Try as I may to look for the infamous light at the end of the long, dark tunnel, I can’t find even the tiniest glimmer.

And I haven’t even got around to mentioning the Israeli prisons which are full of Palestinian men, women and children, tortured and held in disgusting conditions without charge or legal recourse. As if all of this was not enough to emphasise the cruelty and inhumanity of the occupation of our land, the longest in history, the Israeli Occupation Forces continue to raid, unhindered, cities, towns and villages all over Palestine. And what does the ‘free, democratic world’ do about it? This is but a small example of what they do.

The President of the European Commission, Madame Ursula Von der Leyen lauded Israel’s democracy and its ties to Europe.

“Today, we celebrate 75 years of vibrant democracy in the heart of the Middle East,” the German politician said. “We also celebrate 75 years of friendship between Israel and Europe,” pointing out that; “We have more in common than geography would suggest: our shared culture, our values and hundreds of thousands of dual European-Israeli citizens have created a deep connection between us.”

Really, Mme Von der Leyen?
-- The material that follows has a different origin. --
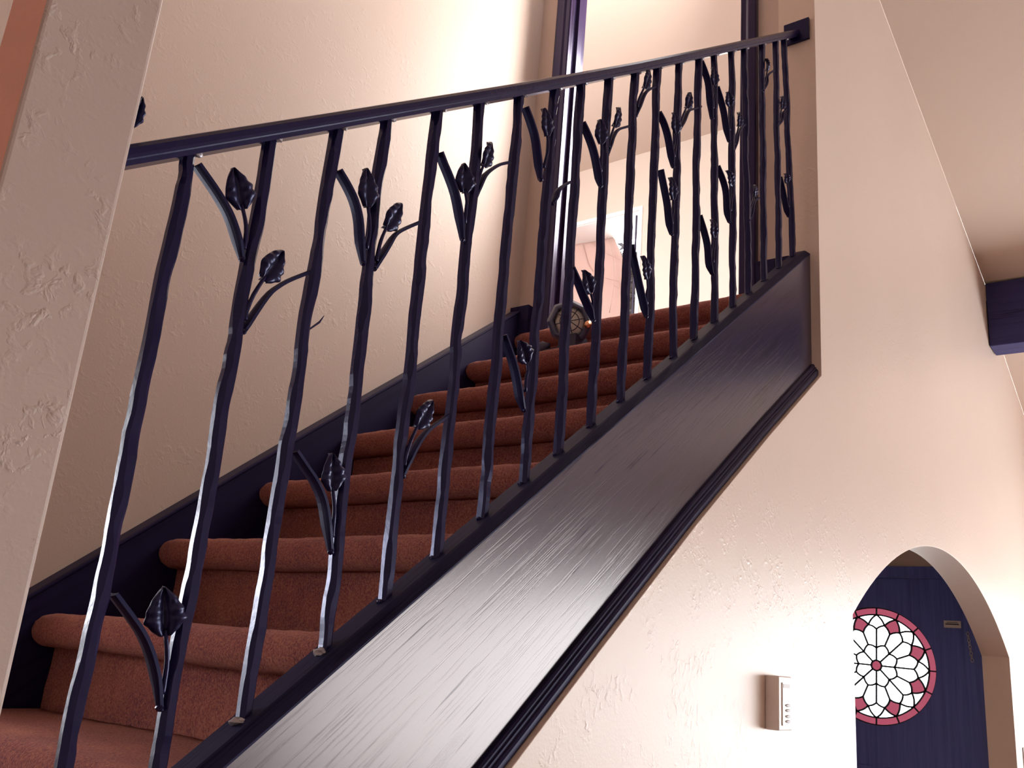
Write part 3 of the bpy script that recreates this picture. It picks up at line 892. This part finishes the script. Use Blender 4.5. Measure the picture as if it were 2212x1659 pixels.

Shared values? Is the European Union proud to share with the Israeli Government the concentration camps and the ghettos Israel created for us Palestinians, in our own land? Is Israel’s ‘Administrative Detention policy’ which allows the imprisonment of Palestinians, men, women and children, indefinitely, without charge or legal representation, or even family visits, one that Europe might embrace? Is this what you might call a shared value?